There might be a software team somewhere that doesn’t have a backlog that will last them years1. I don’t exclude that they exist and pardon my ignorance and naivety for overlooking them. In my experience though, people always have more ideas than they can physically build. “Backlogs” becomes a blackhole to the point where answering “it is in our backlog” is neither a re-assuring statement, nor does it feel an ingenuous response.

capacity

Work is like a liquid, it is incompressible. The time required for a task is the time it takes. You can look for more skilled people, you can gamble on quality, or you can trim the scope, but overall with the cards you are dealt and the goal you need to achieve, you need to achieve a raw amount of work that cannot be compressed.

People are inherently incapable of truly multi-tasking. At any given time, a person can work only on a single thing. The common statement “I’m working on too many things” is incorrect. What is actually meant is: I’m serializing2 different tasks, and I have too many of these tasks.

Maximum capacity is an interesting concept that civil engineers use when designing highways. When more than a certain number of cars are travelling on the highway at the same time, the flow breaks, and the entirety of the traffic slows down. Some high density areas have set-up red-lights on highway exchanges to help reducing the actual flow on the highway, increasing the overall flow. Solution is proven and works.

Like a highway, people have a maximum capacity for these serialized tasks, after which adding more breaks the flow entirely. This maximum capacity is often 1, and can go a bit beyond for tasks that involve a lot of waiting on others. For software engineers, whose work involves a lot of thinking and deep work, it is not much higher than 1.

Let’s beat that dead horse again: when you actually work on one task, you cannot physically work on another. Taking two tasks means that in the best case, the time it will take to deliver both “parallelized” tasks will be the sum of the work, which, as we said, is incompressible. More realistically it will be even worse than that because of context switching. Of course there’s some nuance there because most work requires some interaction that will put it on pause, and so the highest you can do efficiently is probably slightly over 1. But you get the idea.

What is true at a personal level is true at a team level, with the additional complexity created by cross-dependencies. If you are waiting on someone else to give you a piece of software but they’re working on something else, the whole system’s output decreases. This is nothing new, work in process needs to be limited. Lean and all that good stuff. Limiting WIP is the same thing as a red light on the highway entrance: you set a limit to make sure that your team still outputs stuff.

priority

If you have WIP limits3, then you are already using maximum capacity. You are foot to the floor. There is nothing more you can juice out of the team. When you - or most likely, someone else - wants your team to start more work, it is not about capacity. You don’t have more capacity. It is about priority.
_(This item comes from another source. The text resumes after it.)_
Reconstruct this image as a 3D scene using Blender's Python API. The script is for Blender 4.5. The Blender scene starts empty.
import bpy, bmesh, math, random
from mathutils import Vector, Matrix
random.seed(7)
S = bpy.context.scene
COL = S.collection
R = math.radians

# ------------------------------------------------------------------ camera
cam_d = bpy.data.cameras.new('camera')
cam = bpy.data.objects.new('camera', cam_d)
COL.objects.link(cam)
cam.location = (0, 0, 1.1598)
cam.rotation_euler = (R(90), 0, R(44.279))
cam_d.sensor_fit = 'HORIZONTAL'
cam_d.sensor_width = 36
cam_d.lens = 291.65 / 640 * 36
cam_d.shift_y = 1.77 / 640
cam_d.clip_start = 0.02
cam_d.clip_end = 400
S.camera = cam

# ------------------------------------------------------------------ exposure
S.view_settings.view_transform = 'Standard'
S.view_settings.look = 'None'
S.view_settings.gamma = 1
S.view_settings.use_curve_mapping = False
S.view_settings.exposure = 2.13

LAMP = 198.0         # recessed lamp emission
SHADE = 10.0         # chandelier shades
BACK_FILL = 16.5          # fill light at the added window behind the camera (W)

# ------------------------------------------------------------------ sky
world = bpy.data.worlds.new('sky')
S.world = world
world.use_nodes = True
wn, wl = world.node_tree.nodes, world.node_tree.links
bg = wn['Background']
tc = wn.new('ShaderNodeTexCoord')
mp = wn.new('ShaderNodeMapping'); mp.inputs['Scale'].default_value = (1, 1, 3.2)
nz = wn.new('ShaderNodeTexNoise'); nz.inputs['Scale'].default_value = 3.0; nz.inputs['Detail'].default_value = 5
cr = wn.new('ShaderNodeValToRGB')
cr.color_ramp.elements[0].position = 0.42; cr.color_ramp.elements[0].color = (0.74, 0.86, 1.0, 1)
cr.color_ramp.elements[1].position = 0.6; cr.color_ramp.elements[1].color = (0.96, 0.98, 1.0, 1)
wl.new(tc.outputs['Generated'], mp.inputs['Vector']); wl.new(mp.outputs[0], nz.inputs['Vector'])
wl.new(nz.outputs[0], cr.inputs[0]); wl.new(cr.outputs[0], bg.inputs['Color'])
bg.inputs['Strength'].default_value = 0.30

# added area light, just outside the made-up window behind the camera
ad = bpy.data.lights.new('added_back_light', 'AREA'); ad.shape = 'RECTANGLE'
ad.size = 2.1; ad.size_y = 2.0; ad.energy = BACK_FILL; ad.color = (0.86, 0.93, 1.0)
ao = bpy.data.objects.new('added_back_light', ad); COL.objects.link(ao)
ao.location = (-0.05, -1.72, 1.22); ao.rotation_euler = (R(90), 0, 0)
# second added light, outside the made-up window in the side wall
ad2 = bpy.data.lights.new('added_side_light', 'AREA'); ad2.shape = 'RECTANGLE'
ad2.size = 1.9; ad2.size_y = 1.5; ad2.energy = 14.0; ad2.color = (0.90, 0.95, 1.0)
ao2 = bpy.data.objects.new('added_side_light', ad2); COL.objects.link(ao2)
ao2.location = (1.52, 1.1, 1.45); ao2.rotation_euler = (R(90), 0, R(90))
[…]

The highway is flowing freely, but the light is red and there’s a line-up. There are only three things you can control:

  1. the order of the cars at the red-light.
  2. if an emergency vehicle comes with its lights out, stop some of the cars already on the highway to the side and let it go through (knowing that these cars will arrive late or fail to restart). If you have emergency vehicles often, consider lowering maximum capacity and reserving a line for such cases.
  3. use another highway whose cars are not as important.

All three are just a variation of where you change the priority: in-flight, in the backlog, or in another team’s/person’s backlog.

Stop asking “do you have capacity?”. It is never about capacity, it is always about priority.

Review what’s planned next and re-prioritize, hopefully with an economic framework and data, or lacking that, using your best judgement. If it is a real emergency, stop some of the work, and accept that it will be delivered later. If nothing can be re-prioritized in this team, look for another one that might be working on something less important.

Don’t ask “do you have time to” or “is someone in your team free to” or “is there capacity in your team to”, ask “where in your prioritized todo list can I sort this thing that I’m bringing”.

Notes

  1. I know that pruning backlogs is a thing, that’s besides the point though. I’m talking about both materialized backlog, and what’s in people’s heads. 

  2. Ironic for something that is also sometimes referred to as “parallelizing”.